* START Material provided *

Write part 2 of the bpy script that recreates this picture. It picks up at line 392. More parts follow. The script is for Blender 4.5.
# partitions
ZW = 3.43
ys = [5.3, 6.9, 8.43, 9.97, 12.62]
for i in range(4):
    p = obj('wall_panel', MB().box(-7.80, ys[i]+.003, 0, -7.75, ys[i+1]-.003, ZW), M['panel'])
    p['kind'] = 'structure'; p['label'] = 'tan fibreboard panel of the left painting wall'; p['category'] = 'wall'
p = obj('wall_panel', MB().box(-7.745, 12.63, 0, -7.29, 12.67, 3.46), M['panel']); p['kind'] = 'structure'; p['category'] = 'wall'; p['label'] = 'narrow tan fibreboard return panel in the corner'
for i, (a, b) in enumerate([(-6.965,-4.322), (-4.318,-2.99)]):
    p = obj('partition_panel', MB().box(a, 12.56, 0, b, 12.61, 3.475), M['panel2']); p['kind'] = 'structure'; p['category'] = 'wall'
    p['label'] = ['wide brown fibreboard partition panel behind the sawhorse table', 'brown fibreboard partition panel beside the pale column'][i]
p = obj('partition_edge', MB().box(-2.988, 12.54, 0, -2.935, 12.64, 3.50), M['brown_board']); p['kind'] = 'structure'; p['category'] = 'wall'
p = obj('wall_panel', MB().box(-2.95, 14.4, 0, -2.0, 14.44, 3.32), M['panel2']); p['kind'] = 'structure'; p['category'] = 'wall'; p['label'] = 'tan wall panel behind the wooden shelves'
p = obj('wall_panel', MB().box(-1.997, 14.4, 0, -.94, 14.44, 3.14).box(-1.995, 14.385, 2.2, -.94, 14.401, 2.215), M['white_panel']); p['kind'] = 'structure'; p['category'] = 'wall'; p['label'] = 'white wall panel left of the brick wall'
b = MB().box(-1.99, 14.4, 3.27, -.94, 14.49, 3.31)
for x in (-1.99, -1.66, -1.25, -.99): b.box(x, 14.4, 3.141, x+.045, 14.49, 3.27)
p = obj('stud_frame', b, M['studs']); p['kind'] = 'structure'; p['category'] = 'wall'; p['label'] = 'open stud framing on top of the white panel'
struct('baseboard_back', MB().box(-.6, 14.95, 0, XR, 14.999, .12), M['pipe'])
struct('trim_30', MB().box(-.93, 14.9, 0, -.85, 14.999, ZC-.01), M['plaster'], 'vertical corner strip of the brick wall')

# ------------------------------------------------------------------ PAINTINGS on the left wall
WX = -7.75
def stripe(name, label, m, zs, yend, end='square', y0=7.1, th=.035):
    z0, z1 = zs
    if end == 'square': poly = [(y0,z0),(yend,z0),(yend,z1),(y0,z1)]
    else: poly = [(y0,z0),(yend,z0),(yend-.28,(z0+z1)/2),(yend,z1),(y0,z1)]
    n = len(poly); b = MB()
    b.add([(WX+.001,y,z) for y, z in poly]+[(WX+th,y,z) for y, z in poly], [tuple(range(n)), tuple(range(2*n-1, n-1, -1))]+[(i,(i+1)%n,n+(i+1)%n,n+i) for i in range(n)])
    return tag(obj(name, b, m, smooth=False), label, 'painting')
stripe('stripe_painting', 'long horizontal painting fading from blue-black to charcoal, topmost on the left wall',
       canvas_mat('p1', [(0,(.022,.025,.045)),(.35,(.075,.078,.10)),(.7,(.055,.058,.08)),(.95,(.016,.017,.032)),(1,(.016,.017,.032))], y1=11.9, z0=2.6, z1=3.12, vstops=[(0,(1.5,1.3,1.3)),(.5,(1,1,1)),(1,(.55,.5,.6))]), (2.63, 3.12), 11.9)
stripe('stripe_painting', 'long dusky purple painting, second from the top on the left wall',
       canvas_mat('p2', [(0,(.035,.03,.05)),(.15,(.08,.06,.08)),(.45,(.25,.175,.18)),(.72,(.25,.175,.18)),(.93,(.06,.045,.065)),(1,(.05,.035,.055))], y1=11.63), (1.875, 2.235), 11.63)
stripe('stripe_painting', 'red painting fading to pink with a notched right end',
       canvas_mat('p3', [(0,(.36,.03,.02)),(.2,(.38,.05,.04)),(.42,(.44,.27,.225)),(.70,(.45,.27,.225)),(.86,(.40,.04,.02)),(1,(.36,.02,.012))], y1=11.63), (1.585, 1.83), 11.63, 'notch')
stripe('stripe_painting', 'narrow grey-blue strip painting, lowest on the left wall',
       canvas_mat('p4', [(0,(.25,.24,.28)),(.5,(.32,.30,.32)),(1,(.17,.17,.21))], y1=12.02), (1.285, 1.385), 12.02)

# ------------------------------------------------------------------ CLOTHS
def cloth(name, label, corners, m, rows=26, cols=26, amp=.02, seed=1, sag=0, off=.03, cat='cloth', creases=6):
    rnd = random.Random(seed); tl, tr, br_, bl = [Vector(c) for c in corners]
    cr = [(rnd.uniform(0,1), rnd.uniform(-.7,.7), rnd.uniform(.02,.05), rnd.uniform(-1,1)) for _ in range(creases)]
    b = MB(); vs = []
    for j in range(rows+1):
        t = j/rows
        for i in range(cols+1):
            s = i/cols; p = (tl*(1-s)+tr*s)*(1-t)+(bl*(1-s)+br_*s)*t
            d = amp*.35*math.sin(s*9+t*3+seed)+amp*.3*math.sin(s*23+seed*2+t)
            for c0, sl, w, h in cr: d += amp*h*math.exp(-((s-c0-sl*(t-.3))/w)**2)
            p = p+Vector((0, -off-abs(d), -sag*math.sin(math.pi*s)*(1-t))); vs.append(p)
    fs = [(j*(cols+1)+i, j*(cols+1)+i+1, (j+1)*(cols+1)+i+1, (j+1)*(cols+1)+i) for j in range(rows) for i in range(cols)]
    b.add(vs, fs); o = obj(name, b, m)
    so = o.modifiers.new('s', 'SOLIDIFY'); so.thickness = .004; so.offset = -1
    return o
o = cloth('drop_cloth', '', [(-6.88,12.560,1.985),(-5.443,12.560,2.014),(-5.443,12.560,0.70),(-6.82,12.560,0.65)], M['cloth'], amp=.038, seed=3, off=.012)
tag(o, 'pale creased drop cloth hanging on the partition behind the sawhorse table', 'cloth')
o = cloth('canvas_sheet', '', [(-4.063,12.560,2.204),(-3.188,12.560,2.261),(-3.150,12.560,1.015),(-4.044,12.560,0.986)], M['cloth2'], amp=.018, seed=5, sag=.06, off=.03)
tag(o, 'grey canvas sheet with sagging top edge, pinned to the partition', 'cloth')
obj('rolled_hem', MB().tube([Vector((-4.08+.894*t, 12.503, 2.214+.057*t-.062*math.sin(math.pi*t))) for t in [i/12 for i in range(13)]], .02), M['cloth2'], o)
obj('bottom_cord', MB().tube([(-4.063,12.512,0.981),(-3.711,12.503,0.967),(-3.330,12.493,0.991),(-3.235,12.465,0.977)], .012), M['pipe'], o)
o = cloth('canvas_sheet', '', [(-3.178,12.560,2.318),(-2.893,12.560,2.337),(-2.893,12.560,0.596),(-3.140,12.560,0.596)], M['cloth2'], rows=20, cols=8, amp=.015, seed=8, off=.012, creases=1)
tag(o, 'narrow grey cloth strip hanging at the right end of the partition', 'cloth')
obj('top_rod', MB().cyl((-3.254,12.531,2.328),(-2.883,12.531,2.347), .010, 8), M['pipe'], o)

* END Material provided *

Give the lines again, exactly as they stand, from the beginning of the data through the line with "the brick wall')".

Write part 2 of the bpy script that recreates this picture. It picks up at line 392. More parts follow. The script is for Blender 4.5.
# partitions
ZW = 3.43
ys = [5.3, 6.9, 8.43, 9.97, 12.62]
for i in range(4):
    p = obj('wall_panel', MB().box(-7.80, ys[i]+.003, 0, -7.75, ys[i+1]-.003, ZW), M['panel'])
    p['kind'] = 'structure'; p['label'] = 'tan fibreboard panel of the left painting wall'; p['category'] = 'wall'
p = obj('wall_panel', MB().box(-7.745, 12.63, 0, -7.29, 12.67, 3.46), M['panel']); p['kind'] = 'structure'; p['category'] = 'wall'; p['label'] = 'narrow tan fibreboard return panel in the corner'
for i, (a, b) in enumerate([(-6.965,-4.322), (-4.318,-2.99)]):
    p = obj('partition_panel', MB().box(a, 12.56, 0, b, 12.61, 3.475), M['panel2']); p['kind'] = 'structure'; p['category'] = 'wall'
    p['label'] = ['wide brown fibreboard partition panel behind the sawhorse table', 'brown fibreboard partition panel beside the pale column'][i]
p = obj('partition_edge', MB().box(-2.988, 12.54, 0, -2.935, 12.64, 3.50), M['brown_board']); p['kind'] = 'structure'; p['category'] = 'wall'
p = obj('wall_panel', MB().box(-2.95, 14.4, 0, -2.0, 14.44, 3.32), M['panel2']); p['kind'] = 'structure'; p['category'] = 'wall'; p['label'] = 'tan wall panel behind the wooden shelves'
p = obj('wall_panel', MB().box(-1.997, 14.4, 0, -.94, 14.44, 3.14).box(-1.995, 14.385, 2.2, -.94, 14.401, 2.215), M['white_panel']); p['kind'] = 'structure'; p['category'] = 'wall'; p['label'] = 'white wall panel left of the brick wall'
b = MB().box(-1.99, 14.4, 3.27, -.94, 14.49, 3.31)
for x in (-1.99, -1.66, -1.25, -.99): b.box(x, 14.4, 3.141, x+.045, 14.49, 3.27)
p = obj('stud_frame', b, M['studs']); p['kind'] = 'structure'; p['category'] = 'wall'; p['label'] = 'open stud framing on top of the white panel'
struct('baseboard_back', MB().box(-.6, 14.95, 0, XR, 14.999, .12), M['pipe'])
struct('trim_30', MB().box(-.93, 14.9, 0, -.85, 14.999, ZC-.01), M['plaster'], 'vertical corner strip of the brick wall')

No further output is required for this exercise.